### [Written problem]
Starting at the first line of the data, print each line verbatim up to and including the line bearing "(q.x, 32.6, q.z))", omitting pictures.

### [Source material]
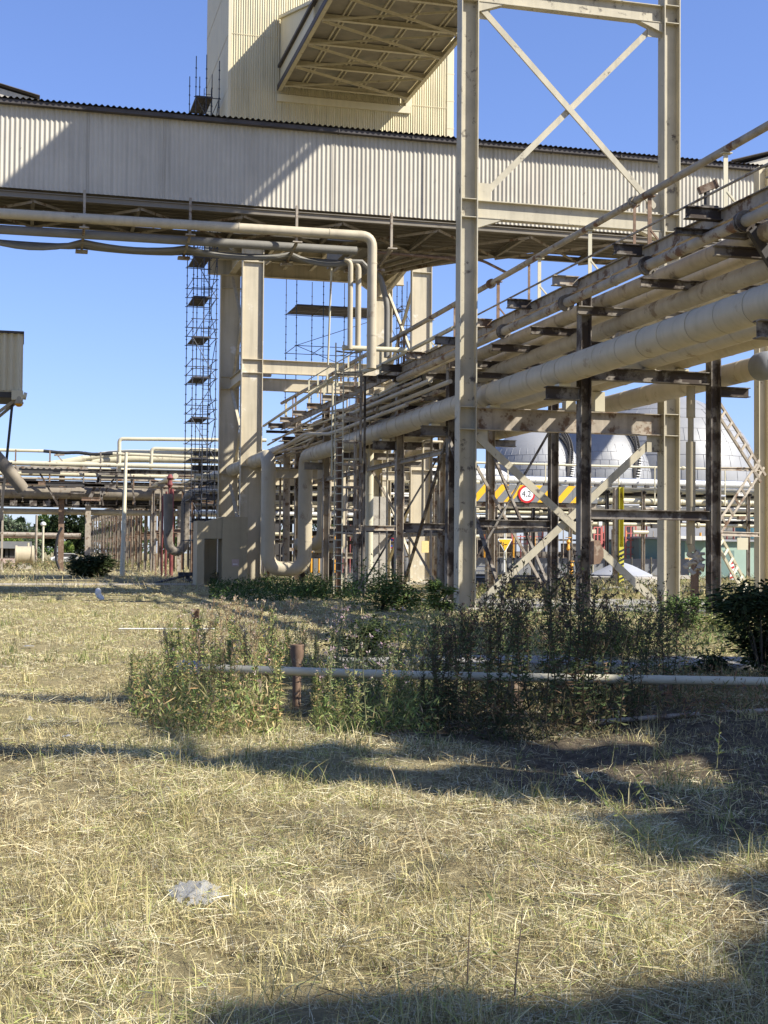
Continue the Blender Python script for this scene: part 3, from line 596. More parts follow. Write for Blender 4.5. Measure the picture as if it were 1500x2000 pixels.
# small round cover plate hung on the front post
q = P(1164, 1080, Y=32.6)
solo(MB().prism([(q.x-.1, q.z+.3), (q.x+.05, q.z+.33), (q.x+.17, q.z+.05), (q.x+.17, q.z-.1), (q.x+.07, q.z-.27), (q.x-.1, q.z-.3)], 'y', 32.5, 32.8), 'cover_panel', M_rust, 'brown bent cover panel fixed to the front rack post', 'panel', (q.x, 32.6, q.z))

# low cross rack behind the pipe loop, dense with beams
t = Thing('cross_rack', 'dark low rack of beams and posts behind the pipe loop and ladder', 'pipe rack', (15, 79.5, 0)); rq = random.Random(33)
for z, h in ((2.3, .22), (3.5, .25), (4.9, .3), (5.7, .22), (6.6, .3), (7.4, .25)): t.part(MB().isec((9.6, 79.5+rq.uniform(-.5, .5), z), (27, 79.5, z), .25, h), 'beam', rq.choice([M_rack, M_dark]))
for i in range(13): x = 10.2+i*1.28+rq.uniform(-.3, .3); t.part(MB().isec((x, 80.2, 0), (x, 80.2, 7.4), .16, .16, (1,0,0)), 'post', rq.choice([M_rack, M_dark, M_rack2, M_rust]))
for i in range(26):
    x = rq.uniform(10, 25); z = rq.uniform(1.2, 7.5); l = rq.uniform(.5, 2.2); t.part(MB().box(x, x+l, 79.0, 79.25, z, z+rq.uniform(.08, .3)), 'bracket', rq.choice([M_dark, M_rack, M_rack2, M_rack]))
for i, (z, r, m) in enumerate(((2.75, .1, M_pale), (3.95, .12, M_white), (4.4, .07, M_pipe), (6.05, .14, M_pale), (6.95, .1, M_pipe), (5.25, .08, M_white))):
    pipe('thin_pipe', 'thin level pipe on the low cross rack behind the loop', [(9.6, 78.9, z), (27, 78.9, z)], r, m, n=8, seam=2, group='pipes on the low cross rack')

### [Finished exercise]
Continue the Blender Python script for this scene: part 3, from line 596. More parts follow. Write for Blender 4.5. Measure the picture as if it were 1500x2000 pixels.
# small round cover plate hung on the front post
q = P(1164, 1080, Y=32.6)
solo(MB().prism([(q.x-.1, q.z+.3), (q.x+.05, q.z+.33), (q.x+.17, q.z+.05), (q.x+.17, q.z-.1), (q.x+.07, q.z-.27), (q.x-.1, q.z-.3)], 'y', 32.5, 32.8), 'cover_panel', M_rust, 'brown bent cover panel fixed to the front rack post', 'panel', (q.x, 32.6, q.z))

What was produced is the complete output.